Quiero concluir este sentido saludo a Julieta en el centenario de su nacimiento, con el párrafo final de su novela “El lenguaje de la lluvia” (Editorial Costa Rica, 2000):
“Signos misteriosos, nacidos de un lenguaje que ha venido gestándose durante todos estos años en vivencias y sentires, se mueven lentamente y me rodean con su abrazo. Soy luz, colores, sonidos que brotan del follaje, capullos a la espera del sol, almizcles de tierra abierta…Mi pluma corre, vuela sobre el papel y las palabras se deslizan de la montaña al valle, al bramido de furia cuando atraviesa la ciudad, al grito de luz en la llanura, a su canto de amor en el bosque de bambú, donde se detiene la corriente del río en un juego de florecillas blancas que prolongan el tiempo del arrullo. La pluma sigue corriendo por el papel…Alguien levanta suavemente las sombras de la noche y el sol borra, por fin, las huellas de la lluvia”.

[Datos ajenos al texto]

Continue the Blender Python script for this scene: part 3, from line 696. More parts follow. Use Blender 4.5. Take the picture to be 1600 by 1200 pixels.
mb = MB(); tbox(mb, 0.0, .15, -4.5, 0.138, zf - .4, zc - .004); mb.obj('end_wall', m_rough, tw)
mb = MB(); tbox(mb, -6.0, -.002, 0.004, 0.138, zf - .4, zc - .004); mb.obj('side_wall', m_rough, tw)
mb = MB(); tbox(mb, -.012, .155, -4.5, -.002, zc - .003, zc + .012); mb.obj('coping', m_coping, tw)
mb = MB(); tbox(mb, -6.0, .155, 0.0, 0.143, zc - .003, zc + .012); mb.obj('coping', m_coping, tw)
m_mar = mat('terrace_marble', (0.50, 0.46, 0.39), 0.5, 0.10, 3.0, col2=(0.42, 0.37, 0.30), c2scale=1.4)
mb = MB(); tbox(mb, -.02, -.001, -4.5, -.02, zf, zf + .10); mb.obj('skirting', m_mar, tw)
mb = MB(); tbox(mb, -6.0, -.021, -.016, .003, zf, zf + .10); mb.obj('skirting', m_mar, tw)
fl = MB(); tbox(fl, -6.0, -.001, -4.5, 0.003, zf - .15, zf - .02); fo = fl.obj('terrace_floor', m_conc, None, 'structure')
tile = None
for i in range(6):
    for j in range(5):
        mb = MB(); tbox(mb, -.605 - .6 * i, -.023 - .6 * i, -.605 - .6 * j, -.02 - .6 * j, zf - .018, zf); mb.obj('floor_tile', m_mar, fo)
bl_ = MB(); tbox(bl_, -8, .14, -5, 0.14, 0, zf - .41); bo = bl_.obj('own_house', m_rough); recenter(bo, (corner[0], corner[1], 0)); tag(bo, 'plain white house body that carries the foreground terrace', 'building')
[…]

¡Feliz cumpleaños, querida Julieta!
Magnífico homenaje a la escritora y a la amiga. Yo tengo sus libros. Que he leído varias veces. Y tambien su amistad, por muchisimos años. Su último libro, El Lenguaje de la Lluvia, es una novela que a la vez es un poema en prosa gracias a su bellísimo lenguaje. Gracias por ese homenaje a la amiga y
a la escritora, Marjorie.
Cuando Julieta cursaba su quinto año en el Colegio Superior de Señoritas, en semana de exámenes finales, mi abuela Celia Mata González, la acompañaba a la antigua Capilla del Seminario Central, que se encontraba adonde hoy se levantan las oficinas centrales del Banco Popular. Mi abuelita Celia era empleada doméstica en casa de don Enrique y doña Graciela, y acompañaba a Julieta, la hija mayor de los Pinto, a misa tempranera de 5 de la mañana, para encomendarla a Dios y asegurar así el éxito en las pruebas académicas. Mi abuelita Celia murió en 1998, a la edad de 95 años, y nunca olvidó a los Pinto, ni a su hija estudiosa y creyente, hoy nuestra gran escritora centenaria.
Muchas gracias por compartir esa bella anécdota. Saludos cordiales.